208 2018-07-31T19:19:34  <ossifrage> This is a curious error: " dropped: non-selectable socket"

The fix was in PR 13860 (not merged but fixed in our ldb repo and merged as a subtree). The global mmap_limit was increased to 4096. That means that once again, the mmap_limit can't be reached (4096 > 1000 x 3), so ldb will only ever have a very small number of fds.

select() -> poll()

Finally, PR 14336 changes the net code to use the poll() syscall instead of select() for linux systems (select() is fine to use on windows because it doesn't have the 1024 fd limit, and poll() seems to be broken on macos). This should remove any concerns about fd exhaustion for good on linux. The only reason it was ever a problem was that select() could run into its limit of 1024.

Long term

We should move to using libevent, which takes care of all of this stuff and just uses the most appropriate syscall. But:

 34 2018-08-01T00:45:46  <gmaxwell> come on, why can't we just take the not-many-line-change to use poll?  I know libevent future ra ra ra... but we have held off this simple fix for years. :(

someone just has to go ahead an implement it.

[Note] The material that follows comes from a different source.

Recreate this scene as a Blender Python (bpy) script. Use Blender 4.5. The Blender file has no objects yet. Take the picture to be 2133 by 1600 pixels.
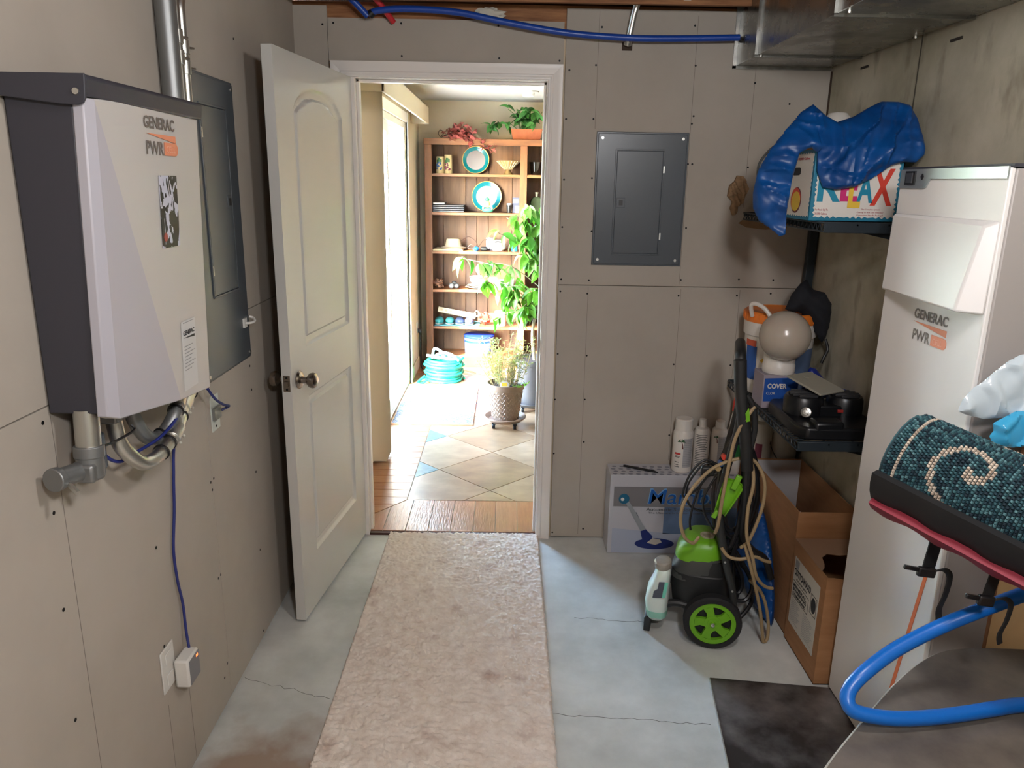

Snapshot of current running node

→ bcli uptime
2603491
→ lsof -p $(pidof bitcoind) |    awk 'BEGIN { fd=0; mem=0; } /ldb$/ { if ($4 == "mem") mem++; else fd++ } END { printf "mem = %s, fd = %s\n", mem, fd}'
lsof: WARNING: can't stat() tracefs file system /sys/kernel/debug/tracing
      Output information may be incomplete.
mem = 1985, fd = 0

So I have 1985 ldb files mmapped, and none open with file descriptors.

→ lsof -p $(pidof bitcoind) | grep ldb | grep txindex | wc -l
lsof: WARNING: can't stat() tracefs file system /sys/kernel/debug/tracing
      Output information may be incomplete.
975
→ lsof -p $(pidof bitcoind) | grep ldb | grep chainstate | wc -l
lsof: WARNING: can't stat() tracefs file system /sys/kernel/debug/tracing
      Output information may be incomplete.
992

Both of those are around the max_open_files limit. If I didn't have PR 13860 and mmap_limit set to 4096, then I expect many of those files would be open with fds instead of mmapped.